> What to do:
Give back the whole listing exactly as shown.

━━━

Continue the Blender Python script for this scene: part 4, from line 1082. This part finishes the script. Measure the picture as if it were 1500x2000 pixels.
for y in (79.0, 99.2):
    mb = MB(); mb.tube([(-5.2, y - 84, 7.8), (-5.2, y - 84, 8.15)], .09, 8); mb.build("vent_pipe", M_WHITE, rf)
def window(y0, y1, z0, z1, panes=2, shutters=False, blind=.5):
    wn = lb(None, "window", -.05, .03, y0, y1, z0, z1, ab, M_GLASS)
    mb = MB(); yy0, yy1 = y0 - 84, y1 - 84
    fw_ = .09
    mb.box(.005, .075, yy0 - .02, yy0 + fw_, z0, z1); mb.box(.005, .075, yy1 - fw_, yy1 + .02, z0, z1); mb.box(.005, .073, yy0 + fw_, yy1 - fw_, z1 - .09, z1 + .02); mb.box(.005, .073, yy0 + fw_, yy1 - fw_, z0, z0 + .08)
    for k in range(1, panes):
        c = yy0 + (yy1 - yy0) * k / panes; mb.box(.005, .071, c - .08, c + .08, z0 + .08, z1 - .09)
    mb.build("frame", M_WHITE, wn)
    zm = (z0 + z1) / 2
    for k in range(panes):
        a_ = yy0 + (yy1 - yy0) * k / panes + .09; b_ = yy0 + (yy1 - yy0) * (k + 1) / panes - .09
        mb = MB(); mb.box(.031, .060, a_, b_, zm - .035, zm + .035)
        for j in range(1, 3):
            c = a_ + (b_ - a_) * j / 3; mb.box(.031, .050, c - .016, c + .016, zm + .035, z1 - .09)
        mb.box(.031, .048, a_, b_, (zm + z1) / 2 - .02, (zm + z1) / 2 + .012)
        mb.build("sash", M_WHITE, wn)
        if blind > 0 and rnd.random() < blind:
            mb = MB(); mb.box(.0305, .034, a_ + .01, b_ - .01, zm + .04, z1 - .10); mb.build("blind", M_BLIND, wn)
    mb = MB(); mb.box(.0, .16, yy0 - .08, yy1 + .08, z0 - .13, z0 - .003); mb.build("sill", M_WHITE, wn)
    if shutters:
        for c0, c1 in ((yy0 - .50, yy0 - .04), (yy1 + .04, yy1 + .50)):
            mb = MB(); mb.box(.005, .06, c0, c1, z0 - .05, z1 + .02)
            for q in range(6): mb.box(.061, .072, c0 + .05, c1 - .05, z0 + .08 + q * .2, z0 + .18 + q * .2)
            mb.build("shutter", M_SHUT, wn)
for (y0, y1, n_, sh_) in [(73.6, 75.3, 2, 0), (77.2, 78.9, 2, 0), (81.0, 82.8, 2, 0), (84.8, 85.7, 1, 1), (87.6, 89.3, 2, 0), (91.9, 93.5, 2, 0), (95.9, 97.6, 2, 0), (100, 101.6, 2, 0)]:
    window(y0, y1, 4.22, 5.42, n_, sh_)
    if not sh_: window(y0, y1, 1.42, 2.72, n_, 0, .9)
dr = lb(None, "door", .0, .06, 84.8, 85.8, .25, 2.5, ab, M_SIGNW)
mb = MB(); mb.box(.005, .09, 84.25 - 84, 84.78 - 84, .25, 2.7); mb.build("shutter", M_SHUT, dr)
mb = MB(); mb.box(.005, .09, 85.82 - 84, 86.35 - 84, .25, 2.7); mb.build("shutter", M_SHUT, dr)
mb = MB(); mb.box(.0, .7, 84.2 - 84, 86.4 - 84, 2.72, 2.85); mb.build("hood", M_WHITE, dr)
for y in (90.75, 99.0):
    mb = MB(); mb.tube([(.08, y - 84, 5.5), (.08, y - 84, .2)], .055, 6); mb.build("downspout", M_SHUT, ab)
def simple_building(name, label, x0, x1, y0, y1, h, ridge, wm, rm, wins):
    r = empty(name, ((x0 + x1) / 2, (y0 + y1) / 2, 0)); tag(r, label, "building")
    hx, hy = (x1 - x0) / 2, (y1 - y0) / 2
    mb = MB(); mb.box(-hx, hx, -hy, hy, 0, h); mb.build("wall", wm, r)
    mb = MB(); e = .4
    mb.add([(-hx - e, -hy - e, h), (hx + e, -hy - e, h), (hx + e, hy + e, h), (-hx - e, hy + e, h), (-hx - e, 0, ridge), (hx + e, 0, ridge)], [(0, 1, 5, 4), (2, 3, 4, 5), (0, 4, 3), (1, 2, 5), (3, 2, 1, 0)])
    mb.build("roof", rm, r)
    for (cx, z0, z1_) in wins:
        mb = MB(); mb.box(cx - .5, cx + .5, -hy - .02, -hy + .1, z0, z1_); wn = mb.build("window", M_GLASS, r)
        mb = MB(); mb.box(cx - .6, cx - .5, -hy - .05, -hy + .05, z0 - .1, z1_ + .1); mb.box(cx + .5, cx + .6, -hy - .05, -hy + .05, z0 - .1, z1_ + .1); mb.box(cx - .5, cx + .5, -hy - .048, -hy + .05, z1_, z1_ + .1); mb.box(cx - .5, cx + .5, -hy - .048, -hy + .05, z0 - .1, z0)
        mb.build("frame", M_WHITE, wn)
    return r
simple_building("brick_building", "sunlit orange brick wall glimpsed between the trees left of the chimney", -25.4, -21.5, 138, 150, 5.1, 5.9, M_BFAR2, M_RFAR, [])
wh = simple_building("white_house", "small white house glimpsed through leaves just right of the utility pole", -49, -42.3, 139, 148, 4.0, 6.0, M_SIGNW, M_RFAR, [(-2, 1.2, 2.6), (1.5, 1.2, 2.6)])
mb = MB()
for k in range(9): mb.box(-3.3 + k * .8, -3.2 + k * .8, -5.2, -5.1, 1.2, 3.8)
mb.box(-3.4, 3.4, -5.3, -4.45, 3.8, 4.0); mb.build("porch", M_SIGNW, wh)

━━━

> Answer to the task:
Continue the Blender Python script for this scene: part 4, from line 1082. This part finishes the script. Measure the picture as if it were 1500x2000 pixels.
for y in (79.0, 99.2):
    mb = MB(); mb.tube([(-5.2, y - 84, 7.8), (-5.2, y - 84, 8.15)], .09, 8); mb.build("vent_pipe", M_WHITE, rf)
def window(y0, y1, z0, z1, panes=2, shutters=False, blind=.5):
    wn = lb(None, "window", -.05, .03, y0, y1, z0, z1, ab, M_GLASS)
    mb = MB(); yy0, yy1 = y0 - 84, y1 - 84
    fw_ = .09
    mb.box(.005, .075, yy0 - .02, yy0 + fw_, z0, z1); mb.box(.005, .075, yy1 - fw_, yy1 + .02, z0, z1); mb.box(.005, .073, yy0 + fw_, yy1 - fw_, z1 - .09, z1 + .02); mb.box(.005, .073, yy0 + fw_, yy1 - fw_, z0, z0 + .08)
    for k in range(1, panes):
        c = yy0 + (yy1 - yy0) * k / panes; mb.box(.005, .071, c - .08, c + .08, z0 + .08, z1 - .09)
    mb.build("frame", M_WHITE, wn)
    zm = (z0 + z1) / 2
    for k in range(panes):
        a_ = yy0 + (yy1 - yy0) * k / panes + .09; b_ = yy0 + (yy1 - yy0) * (k + 1) / panes - .09
        mb = MB(); mb.box(.031, .060, a_, b_, zm - .035, zm + .035)
        for j in range(1, 3):
            c = a_ + (b_ - a_) * j / 3; mb.box(.031, .050, c - .016, c + .016, zm + .035, z1 - .09)
        mb.box(.031, .048, a_, b_, (zm + z1) / 2 - .02, (zm + z1) / 2 + .012)
        mb.build("sash", M_WHITE, wn)
        if blind > 0 and rnd.random() < blind:
            mb = MB(); mb.box(.0305, .034, a_ + .01, b_ - .01, zm + .04, z1 - .10); mb.build("blind", M_BLIND, wn)
    mb = MB(); mb.box(.0, .16, yy0 - .08, yy1 + .08, z0 - .13, z0 - .003); mb.build("sill", M_WHITE, wn)
    if shutters:
        for c0, c1 in ((yy0 - .50, yy0 - .04), (yy1 + .04, yy1 + .50)):
            mb = MB(); mb.box(.005, .06, c0, c1, z0 - .05, z1 + .02)
            for q in range(6): mb.box(.061, .072, c0 + .05, c1 - .05, z0 + .08 + q * .2, z0 + .18 + q * .2)
            mb.build("shutter", M_SHUT, wn)
for (y0, y1, n_, sh_) in [(73.6, 75.3, 2, 0), (77.2, 78.9, 2, 0), (81.0, 82.8, 2, 0), (84.8, 85.7, 1, 1), (87.6, 89.3, 2, 0), (91.9, 93.5, 2, 0), (95.9, 97.6, 2, 0), (100, 101.6, 2, 0)]:
    window(y0, y1, 4.22, 5.42, n_, sh_)
    if not sh_: window(y0, y1, 1.42, 2.72, n_, 0, .9)
dr = lb(None, "door", .0, .06, 84.8, 85.8, .25, 2.5, ab, M_SIGNW)
mb = MB(); mb.box(.005, .09, 84.25 - 84, 84.78 - 84, .25, 2.7); mb.build("shutter", M_SHUT, dr)
mb = MB(); mb.box(.005, .09, 85.82 - 84, 86.35 - 84, .25, 2.7); mb.build("shutter", M_SHUT, dr)
mb = MB(); mb.box(.0, .7, 84.2 - 84, 86.4 - 84, 2.72, 2.85); mb.build("hood", M_WHITE, dr)
for y in (90.75, 99.0):
    mb = MB(); mb.tube([(.08, y - 84, 5.5), (.08, y - 84, .2)], .055, 6); mb.build("downspout", M_SHUT, ab)
def simple_building(name, label, x0, x1, y0, y1, h, ridge, wm, rm, wins):
    r = empty(name, ((x0 + x1) / 2, (y0 + y1) / 2, 0)); tag(r, label, "building")
    hx, hy = (x1 - x0) / 2, (y1 - y0) / 2
    mb = MB(); mb.box(-hx, hx, -hy, hy, 0, h); mb.build("wall", wm, r)
    mb = MB(); e = .4
    mb.add([(-hx - e, -hy - e, h), (hx + e, -hy - e, h), (hx + e, hy + e, h), (-hx - e, hy + e, h), (-hx - e, 0, ridge), (hx + e, 0, ridge)], [(0, 1, 5, 4), (2, 3, 4, 5), (0, 4, 3), (1, 2, 5), (3, 2, 1, 0)])
    mb.build("roof", rm, r)
    for (cx, z0, z1_) in wins:
        mb = MB(); mb.box(cx - .5, cx + .5, -hy - .02, -hy + .1, z0, z1_); wn = mb.build("window", M_GLASS, r)
        mb = MB(); mb.box(cx - .6, cx - .5, -hy - .05, -hy + .05, z0 - .1, z1_ + .1); mb.box(cx + .5, cx + .6, -hy - .05, -hy + .05, z0 - .1, z1_ + .1); mb.box(cx - .5, cx + .5, -hy - .048, -hy + .05, z1_, z1_ + .1); mb.box(cx - .5, cx + .5, -hy - .048, -hy + .05, z0 - .1, z0)
        mb.build("frame", M_WHITE, wn)
    return r
simple_building("brick_building", "sunlit orange brick wall glimpsed between the trees left of the chimney", -25.4, -21.5, 138, 150, 5.1, 5.9, M_BFAR2, M_RFAR, [])
wh = simple_building("white_house", "small white house glimpsed through leaves just right of the utility pole", -49, -42.3, 139, 148, 4.0, 6.0, M_SIGNW, M_RFAR, [(-2, 1.2, 2.6), (1.5, 1.2, 2.6)])
mb = MB()
for k in range(9): mb.box(-3.3 + k * .8, -3.2 + k * .8, -5.2, -5.1, 1.2, 3.8)
mb.box(-3.4, 3.4, -5.3, -4.45, 3.8, 4.0); mb.build("porch", M_SIGNW, wh)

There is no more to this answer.